Encarceramento em massa
Como consequência dessa aplicação enviesada da lei, temos o encarceramento em massa. Muitas pessoas que são meros usuários são tratadas como traficantes. Os juízes brasileiros têm uma espécie de tara punitiva, onde só conseguem enxergar a prisão como punição para todo e qualquer crime, pouco importa a gravidade. O tráfico de drogas é um crime muito mal julgado, pois os juízes não individualizam o caso de acordo com as circunstâncias concretas, e se valem na maioria das vezes de um discurso moralizante para justificar uma punição pesada, sob a alegação de que o tráfico é um crime grave, degrada a base da família brasileira, quando a pessoa não tem como se defender desse tipo de alegação moral.

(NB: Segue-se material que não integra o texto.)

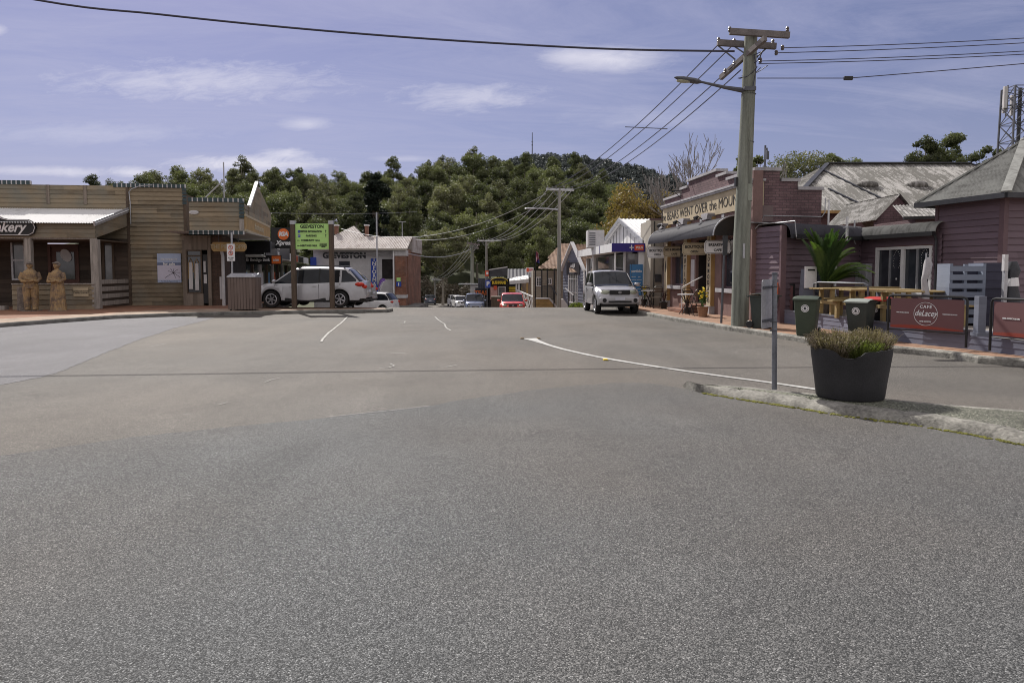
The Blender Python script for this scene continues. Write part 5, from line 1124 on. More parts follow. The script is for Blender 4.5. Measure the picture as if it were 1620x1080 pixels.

Tem como se defender do fato concreto, que é uma prisão em flagrante que começa com um policial em patrulhamento de rotina, e que o policial, sem identificar qualquer indício de tráfico depõe que a pessoa queria vender, e isso é usado como fundamento para a condenação pelos juízes. Um sistema judicial que é uma máquina de moer carne, funciona de forma inconstitucional, que ignora a constituição e o código do processo penal produz superencarceramento, que o Brasil é a quarta maior população prisional do mundo, e o tráfico de drogas corresponde a um terço dos internos no sistema prisional, no caso das mulheres quase 70%.
E pra finalizar, ocorre o fortalecimento do crime organizado. Quanto mais encarceramos, mais o crime organizado se fortalece. Esse é um ciclo que não vai ser interrompido até que essa política criminal seja alterada. O sistema prisional brasileiro vive uma situação de sistemática violação de direitos humanos, há a tortura sistemática, eles são campos de concentração onde a tortura é a regra. Qualquer avaliação honesta que se faça sobre a política de drogas global brasileira é que ela não vem funcionando e gera custos constitucionais e sociais os mais graves possíveis.